─── EXTRACTED ENTRIES

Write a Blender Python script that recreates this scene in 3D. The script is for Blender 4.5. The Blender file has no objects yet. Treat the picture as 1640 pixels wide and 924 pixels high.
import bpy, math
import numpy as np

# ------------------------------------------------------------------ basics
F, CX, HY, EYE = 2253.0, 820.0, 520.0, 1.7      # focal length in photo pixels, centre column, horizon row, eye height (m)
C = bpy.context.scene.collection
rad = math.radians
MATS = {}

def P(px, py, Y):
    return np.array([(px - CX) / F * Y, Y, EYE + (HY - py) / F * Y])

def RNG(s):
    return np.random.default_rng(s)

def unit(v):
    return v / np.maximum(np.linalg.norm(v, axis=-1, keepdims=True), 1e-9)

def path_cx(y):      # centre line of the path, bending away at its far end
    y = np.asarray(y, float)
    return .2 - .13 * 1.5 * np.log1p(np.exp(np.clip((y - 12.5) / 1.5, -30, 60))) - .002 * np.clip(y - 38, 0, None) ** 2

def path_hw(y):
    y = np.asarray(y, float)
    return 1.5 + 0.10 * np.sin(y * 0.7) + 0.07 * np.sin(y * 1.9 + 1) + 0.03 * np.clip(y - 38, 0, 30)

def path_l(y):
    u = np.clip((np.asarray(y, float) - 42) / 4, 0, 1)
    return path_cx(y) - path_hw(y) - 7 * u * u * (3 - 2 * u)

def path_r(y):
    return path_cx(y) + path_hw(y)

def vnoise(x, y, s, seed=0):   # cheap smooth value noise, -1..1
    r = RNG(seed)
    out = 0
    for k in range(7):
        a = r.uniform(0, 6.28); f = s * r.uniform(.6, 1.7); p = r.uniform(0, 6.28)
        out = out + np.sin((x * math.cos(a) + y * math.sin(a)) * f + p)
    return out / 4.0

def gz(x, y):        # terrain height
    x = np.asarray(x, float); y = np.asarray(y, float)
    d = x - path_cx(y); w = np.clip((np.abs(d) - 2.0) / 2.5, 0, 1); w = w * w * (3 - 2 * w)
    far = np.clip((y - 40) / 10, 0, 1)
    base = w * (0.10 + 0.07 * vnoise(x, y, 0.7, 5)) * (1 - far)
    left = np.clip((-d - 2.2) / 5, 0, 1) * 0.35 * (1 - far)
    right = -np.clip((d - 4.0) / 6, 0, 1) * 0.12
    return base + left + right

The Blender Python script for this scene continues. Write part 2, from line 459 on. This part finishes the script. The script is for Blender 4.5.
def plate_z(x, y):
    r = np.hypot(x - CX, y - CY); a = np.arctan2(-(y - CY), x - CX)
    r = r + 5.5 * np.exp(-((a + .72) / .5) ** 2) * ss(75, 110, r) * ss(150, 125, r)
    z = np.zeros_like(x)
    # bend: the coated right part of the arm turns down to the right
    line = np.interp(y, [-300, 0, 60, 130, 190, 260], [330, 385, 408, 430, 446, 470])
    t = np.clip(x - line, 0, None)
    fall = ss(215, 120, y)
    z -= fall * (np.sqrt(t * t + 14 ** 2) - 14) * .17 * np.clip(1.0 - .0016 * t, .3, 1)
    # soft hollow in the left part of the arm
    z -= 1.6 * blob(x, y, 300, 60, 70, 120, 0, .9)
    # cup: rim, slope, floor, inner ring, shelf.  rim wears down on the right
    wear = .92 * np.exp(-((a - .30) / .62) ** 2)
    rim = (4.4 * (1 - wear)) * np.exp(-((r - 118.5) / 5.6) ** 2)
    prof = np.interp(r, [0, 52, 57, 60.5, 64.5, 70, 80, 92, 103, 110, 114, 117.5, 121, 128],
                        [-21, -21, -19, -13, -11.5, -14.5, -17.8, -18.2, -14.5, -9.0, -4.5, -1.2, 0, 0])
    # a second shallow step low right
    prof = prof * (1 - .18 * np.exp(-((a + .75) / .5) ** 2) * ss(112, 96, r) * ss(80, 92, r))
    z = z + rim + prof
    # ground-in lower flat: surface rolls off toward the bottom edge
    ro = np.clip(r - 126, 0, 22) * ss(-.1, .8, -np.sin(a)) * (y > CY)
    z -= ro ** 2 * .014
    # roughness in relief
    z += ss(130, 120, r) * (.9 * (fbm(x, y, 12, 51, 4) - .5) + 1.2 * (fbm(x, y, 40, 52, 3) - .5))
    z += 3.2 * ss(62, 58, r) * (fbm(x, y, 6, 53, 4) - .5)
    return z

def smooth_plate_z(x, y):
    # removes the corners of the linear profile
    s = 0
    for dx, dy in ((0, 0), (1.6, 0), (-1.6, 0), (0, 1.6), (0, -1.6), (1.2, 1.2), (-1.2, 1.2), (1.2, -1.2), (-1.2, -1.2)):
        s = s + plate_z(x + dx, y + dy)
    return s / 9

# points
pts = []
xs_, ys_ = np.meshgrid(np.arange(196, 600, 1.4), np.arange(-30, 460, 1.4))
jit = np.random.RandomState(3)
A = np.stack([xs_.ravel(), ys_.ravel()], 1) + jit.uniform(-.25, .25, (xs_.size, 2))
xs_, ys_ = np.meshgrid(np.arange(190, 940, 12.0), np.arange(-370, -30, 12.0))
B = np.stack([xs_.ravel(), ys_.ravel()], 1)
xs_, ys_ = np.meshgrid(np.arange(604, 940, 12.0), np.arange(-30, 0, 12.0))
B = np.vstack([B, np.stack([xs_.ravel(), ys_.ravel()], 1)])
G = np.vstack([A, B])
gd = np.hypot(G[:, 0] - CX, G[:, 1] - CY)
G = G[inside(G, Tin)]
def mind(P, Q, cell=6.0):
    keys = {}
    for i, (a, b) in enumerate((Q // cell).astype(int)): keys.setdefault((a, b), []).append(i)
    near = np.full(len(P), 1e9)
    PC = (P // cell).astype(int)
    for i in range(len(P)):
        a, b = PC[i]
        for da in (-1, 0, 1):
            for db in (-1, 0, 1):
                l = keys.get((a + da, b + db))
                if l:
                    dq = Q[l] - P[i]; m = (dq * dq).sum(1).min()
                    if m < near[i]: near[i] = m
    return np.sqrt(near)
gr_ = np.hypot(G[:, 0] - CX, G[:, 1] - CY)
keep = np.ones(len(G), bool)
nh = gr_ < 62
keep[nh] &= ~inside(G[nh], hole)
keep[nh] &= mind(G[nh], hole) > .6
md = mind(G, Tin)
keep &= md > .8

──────

**REQUIRED WORK**:
Starting at the first line of the material above, reproduce each line exactly up to and including the line with "return base + left + right".

**RESULT**:
Write a Blender Python script that recreates this scene in 3D. The script is for Blender 4.5. The Blender file has no objects yet. Treat the picture as 1640 pixels wide and 924 pixels high.
import bpy, math
import numpy as np

# ------------------------------------------------------------------ basics
F, CX, HY, EYE = 2253.0, 820.0, 520.0, 1.7      # focal length in photo pixels, centre column, horizon row, eye height (m)
C = bpy.context.scene.collection
rad = math.radians
MATS = {}

def P(px, py, Y):
    return np.array([(px - CX) / F * Y, Y, EYE + (HY - py) / F * Y])

def RNG(s):
    return np.random.default_rng(s)

def unit(v):
    return v / np.maximum(np.linalg.norm(v, axis=-1, keepdims=True), 1e-9)

def path_cx(y):      # centre line of the path, bending away at its far end
    y = np.asarray(y, float)
    return .2 - .13 * 1.5 * np.log1p(np.exp(np.clip((y - 12.5) / 1.5, -30, 60))) - .002 * np.clip(y - 38, 0, None) ** 2

def path_hw(y):
    y = np.asarray(y, float)
    return 1.5 + 0.10 * np.sin(y * 0.7) + 0.07 * np.sin(y * 1.9 + 1) + 0.03 * np.clip(y - 38, 0, 30)

def path_l(y):
    u = np.clip((np.asarray(y, float) - 42) / 4, 0, 1)
    return path_cx(y) - path_hw(y) - 7 * u * u * (3 - 2 * u)

def path_r(y):
    return path_cx(y) + path_hw(y)

def vnoise(x, y, s, seed=0):   # cheap smooth value noise, -1..1
    r = RNG(seed)
    out = 0
    for k in range(7):
        a = r.uniform(0, 6.28); f = s * r.uniform(.6, 1.7); p = r.uniform(0, 6.28)
        out = out + np.sin((x * math.cos(a) + y * math.sin(a)) * f + p)
    return out / 4.0

def gz(x, y):        # terrain height
    x = np.asarray(x, float); y = np.asarray(y, float)
    d = x - path_cx(y); w = np.clip((np.abs(d) - 2.0) / 2.5, 0, 1); w = w * w * (3 - 2 * w)
    far = np.clip((y - 40) / 10, 0, 1)
    base = w * (0.10 + 0.07 * vnoise(x, y, 0.7, 5)) * (1 - far)
    left = np.clip((-d - 2.2) / 5, 0, 1) * 0.35 * (1 - far)
    right = -np.clip((d - 4.0) / 6, 0, 1) * 0.12
    return base + left + right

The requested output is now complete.